The patch just drops the 'done' completely because it is not necessary. We have a waiter queue for all those pending waiters and as soon the final state is reached we just wake them up. The future waiters will never be queued because we just check for the state first.

wait vs swait: The main difference between the two APIs is the implementation. So it is pretty simple to switch from one to the other. So why swait, I hear you asking. The swait implentation is pretty simple for the price that you can't do all the stuff what wait offers. As long you don't need the extra features of wait just go with swait.

While the above points are nice side effect the real reason is the cleanup of the code and getting rid of the mutex operations.

That could lead to unbounded
work in the IRQ context and that is a no go for -rt.

Is the fear of the call to be used in IRQ context or the waiters to
somehow work in IRQ context somehow.
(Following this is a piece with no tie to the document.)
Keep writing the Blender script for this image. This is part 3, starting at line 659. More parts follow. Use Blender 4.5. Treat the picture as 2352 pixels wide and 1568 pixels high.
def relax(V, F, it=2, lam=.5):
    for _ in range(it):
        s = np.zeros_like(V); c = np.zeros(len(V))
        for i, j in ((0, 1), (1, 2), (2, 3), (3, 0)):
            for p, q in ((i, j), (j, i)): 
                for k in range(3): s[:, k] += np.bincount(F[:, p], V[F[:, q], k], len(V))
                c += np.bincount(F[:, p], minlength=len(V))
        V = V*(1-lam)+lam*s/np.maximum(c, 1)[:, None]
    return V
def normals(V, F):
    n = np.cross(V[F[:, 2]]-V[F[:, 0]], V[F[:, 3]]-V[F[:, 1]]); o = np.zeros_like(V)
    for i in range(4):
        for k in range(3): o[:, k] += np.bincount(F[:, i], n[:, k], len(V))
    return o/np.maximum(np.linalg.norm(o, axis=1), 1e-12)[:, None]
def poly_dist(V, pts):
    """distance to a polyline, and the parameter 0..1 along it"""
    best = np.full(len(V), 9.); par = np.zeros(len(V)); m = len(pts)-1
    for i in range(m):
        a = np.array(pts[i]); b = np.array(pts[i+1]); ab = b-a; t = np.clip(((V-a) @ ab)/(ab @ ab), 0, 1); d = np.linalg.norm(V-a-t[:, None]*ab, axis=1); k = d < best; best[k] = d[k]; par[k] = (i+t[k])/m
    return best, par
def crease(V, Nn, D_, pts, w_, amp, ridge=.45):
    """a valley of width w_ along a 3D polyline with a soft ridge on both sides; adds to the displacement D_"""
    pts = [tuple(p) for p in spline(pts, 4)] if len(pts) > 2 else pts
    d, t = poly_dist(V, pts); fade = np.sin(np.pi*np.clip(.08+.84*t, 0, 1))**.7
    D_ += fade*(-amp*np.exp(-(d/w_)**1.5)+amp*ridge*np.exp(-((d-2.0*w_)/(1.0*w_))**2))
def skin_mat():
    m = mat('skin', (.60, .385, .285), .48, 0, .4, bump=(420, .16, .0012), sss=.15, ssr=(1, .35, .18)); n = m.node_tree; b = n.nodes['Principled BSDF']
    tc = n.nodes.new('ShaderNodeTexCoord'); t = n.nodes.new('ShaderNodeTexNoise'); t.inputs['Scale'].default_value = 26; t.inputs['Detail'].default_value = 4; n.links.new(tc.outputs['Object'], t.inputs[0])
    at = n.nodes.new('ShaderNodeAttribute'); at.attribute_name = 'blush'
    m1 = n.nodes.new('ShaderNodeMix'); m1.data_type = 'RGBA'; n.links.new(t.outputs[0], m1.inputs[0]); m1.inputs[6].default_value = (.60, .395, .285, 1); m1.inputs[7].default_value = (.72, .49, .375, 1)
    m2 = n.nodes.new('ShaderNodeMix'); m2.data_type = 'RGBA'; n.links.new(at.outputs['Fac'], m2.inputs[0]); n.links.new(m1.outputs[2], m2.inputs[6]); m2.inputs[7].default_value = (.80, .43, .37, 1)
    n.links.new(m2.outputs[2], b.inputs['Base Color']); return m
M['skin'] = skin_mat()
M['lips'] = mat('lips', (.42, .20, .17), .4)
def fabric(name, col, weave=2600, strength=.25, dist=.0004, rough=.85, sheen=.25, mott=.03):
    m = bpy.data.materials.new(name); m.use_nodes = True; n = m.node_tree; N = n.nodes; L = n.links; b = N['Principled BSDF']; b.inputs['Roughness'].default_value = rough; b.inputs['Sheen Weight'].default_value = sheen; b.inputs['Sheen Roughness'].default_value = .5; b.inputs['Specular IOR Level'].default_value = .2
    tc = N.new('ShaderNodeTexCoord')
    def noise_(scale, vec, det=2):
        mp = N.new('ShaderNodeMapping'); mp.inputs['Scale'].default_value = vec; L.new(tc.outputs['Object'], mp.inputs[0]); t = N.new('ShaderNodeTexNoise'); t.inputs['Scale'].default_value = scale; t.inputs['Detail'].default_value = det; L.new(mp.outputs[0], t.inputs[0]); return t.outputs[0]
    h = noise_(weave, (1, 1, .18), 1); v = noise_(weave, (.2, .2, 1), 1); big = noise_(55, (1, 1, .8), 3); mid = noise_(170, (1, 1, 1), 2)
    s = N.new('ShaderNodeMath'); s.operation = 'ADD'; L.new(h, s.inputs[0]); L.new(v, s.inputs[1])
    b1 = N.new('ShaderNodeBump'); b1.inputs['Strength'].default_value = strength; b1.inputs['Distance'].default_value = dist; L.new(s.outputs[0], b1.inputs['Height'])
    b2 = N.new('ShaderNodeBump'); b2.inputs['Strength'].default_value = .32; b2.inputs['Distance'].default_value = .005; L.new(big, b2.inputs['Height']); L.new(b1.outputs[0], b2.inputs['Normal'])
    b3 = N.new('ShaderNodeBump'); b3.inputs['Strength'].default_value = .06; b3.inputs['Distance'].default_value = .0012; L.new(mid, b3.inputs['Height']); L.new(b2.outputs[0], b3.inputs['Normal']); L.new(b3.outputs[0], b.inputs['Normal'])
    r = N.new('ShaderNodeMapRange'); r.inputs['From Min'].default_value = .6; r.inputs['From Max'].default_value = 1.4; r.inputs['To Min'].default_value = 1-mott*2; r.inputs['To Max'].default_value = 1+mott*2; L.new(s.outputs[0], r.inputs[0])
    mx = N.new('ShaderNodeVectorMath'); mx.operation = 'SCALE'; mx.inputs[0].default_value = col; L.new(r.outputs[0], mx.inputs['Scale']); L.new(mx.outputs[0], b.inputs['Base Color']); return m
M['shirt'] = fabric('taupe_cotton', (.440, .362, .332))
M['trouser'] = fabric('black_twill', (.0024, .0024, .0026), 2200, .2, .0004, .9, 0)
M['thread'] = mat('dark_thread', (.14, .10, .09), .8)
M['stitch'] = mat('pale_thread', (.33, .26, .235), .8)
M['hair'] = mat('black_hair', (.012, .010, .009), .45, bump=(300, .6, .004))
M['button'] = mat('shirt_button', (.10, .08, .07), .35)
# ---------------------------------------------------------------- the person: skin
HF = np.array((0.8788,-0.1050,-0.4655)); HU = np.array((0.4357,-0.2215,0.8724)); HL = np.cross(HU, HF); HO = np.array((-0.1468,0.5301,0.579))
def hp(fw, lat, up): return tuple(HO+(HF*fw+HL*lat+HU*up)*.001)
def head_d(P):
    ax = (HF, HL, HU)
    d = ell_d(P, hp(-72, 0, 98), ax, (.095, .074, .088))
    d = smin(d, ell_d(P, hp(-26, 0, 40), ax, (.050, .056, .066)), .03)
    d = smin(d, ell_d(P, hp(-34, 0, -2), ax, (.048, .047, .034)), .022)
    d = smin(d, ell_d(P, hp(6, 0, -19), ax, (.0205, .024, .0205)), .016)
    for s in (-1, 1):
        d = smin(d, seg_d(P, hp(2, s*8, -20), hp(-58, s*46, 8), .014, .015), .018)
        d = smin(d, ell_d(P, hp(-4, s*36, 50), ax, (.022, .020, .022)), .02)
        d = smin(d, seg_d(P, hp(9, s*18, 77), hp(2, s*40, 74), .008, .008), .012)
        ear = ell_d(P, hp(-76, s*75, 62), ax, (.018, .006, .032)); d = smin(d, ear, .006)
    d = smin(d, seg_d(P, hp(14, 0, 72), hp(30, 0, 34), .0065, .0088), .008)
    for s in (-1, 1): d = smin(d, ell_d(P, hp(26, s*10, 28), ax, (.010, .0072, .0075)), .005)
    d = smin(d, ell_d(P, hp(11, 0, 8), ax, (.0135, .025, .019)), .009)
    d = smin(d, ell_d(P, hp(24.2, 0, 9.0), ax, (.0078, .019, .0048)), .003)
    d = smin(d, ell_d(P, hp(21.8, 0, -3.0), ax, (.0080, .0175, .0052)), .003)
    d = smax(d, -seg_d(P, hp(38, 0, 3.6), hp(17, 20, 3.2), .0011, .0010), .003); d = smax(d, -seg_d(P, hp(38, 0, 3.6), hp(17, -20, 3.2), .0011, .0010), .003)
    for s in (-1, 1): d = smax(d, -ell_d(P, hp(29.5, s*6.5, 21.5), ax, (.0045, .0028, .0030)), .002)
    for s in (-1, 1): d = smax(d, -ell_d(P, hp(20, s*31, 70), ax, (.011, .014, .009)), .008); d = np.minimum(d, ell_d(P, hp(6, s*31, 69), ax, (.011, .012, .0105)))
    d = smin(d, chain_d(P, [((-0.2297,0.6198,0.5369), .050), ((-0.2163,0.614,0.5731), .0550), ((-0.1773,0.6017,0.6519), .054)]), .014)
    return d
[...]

The waiters were sleeping.. so
that I think leaves only the call site of the complete_all() to worry
about, but I can't see that happening in IRQ context. Please
correct me if I'm wrong.

The only problem for -rt is if the complete_all() happens in IRQ
context. If that happens the waker wakes up all waiters in one go (in
IRQ). That leads to the 'unbounded work' which can't be preempted. There
is no further restriction for -rt on waiters or wakers.

In that case, even when -rt, this is not needed. However the compartamentalizing
of usermode sleep crap to usermode helper only seems worthy endeavor and I
wonder if we can split the work in this patch to 2, one which splits the
stuff, and the other one that makes then the conversion from old wait to
the new swait. If this is possible there are three gains:

o makes code easier to review
o makes each change atomically justifiable

I can try to split the patch into two steps. Let's see how this works out. But I wouldn't mind if we go with this version :)

o once you have only a conversion from old wait to new swait you can
inspect the delta and try to write SmPL grammar to see if you can
generalize the change, so grammar can do the change for other
use cases. Of course, you'd need first to look for the IRQ context,
and I wonder if that's possible. If there are however generic
benefits of swait over old wait when complete_all() is used (is
live patching one?) then this will be very handy.

From my attempts to figure out the execution context with SmPL I fear that is rather hard to achieve because you need to create a call graph and track the state.

So here the
attempt to reduce the number of complete_all() calls where possible.

OK so this is the real motivation.

Yes, this is more ore less a clean up work :)

I have left this argument out in the commit message because I was told '-rt'
arguments don't count for inclusion.

Sure, but I appreciate this explanation, thanks for that !

Can you provide a set of commits accepted upstream or on linux-next
where such conversion has been done and accepted as well elsewhere
in the kernel ?

Not so far. I have started to send out patches last week. It seems most
people are enjoying holiday.

https://lkml.org/lkml/2016/8/4/264
https://patchwork.kernel.org/project/linux-amlogic/list/?submitter=47731

OK thanks do we have a kselftest for swait ?

No. A quick grep didn't show any test for wait either. I should still have some test code around for swait while hacking on it. I'll add it to my todo list if you think that is a worthwhile exercise.